If you consider the circuit diagram I ran up (with gschem - part of the GPLed Electronics Design Automation project):

Can you see how the Potentiometer has the two Red wires in the wrong place (swap them to fix it) so that if the wiper (which SHOULD be connected to the Red wire of the Buzzer I believe) is at the bottom of its travel (near the Black wire electrically speaking, then, when the switch is pressed, it SHORTS out the 5V supply to ground.
Also, R4 is redundant as the circuit seems to be - its effects are entirely repeated by R1-3!
Also, this is only going to work so that the buzzer makes a sound when the button is pressed, if the buzzer is a device that accepts a DC voltage as a power supply and uses that to power an internal oscillator to drive the sound producing element inside. Not all "sounders" work like that, some need to be driven with an AC voltage (they do NOT have an internal oscillator circuit, they need an external one). If the buzzer is a device that takes a DC voltage and makes its own sound, then feeding the supply via a variable resistor as a potential divider is a poor design - for a good rule of thumb the amount of current that can be taken out of the middle of the divider (the wiper contact on a potentiometer) should be no more than say a fifth or better no more than a tenth of the current following from top to bottom.

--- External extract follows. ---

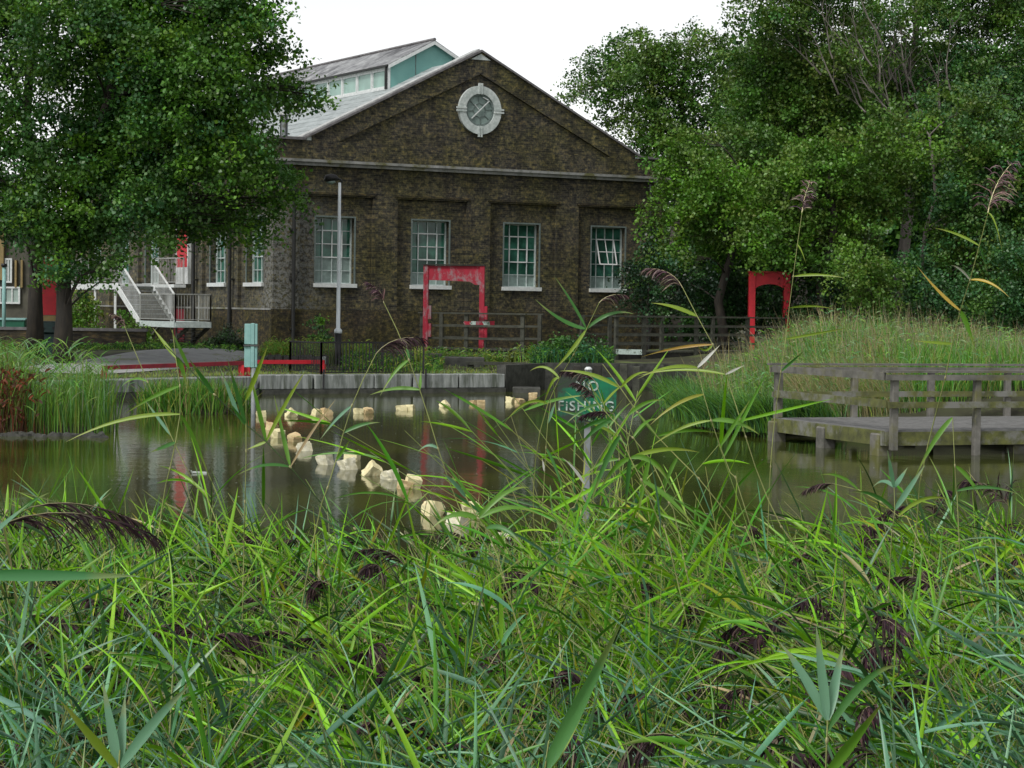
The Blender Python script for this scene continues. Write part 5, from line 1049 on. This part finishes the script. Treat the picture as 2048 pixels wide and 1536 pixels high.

A better arrangement would be to disconnect the black wire from the bottom of the variable resistor altogether and then the existing mis-wiring of the other two connections to the variable resistor is not important, so that the nearer the wiper gets to the connected end the more current/voltage/power gets through into the buzzer (and less gets lost in the variable resistor) and it should get louder as expected, depending on the relative resistances that the buzzer and the variable resistor have, you will only get any sound from the buzzer when the wiper is pretty much towards the connected end.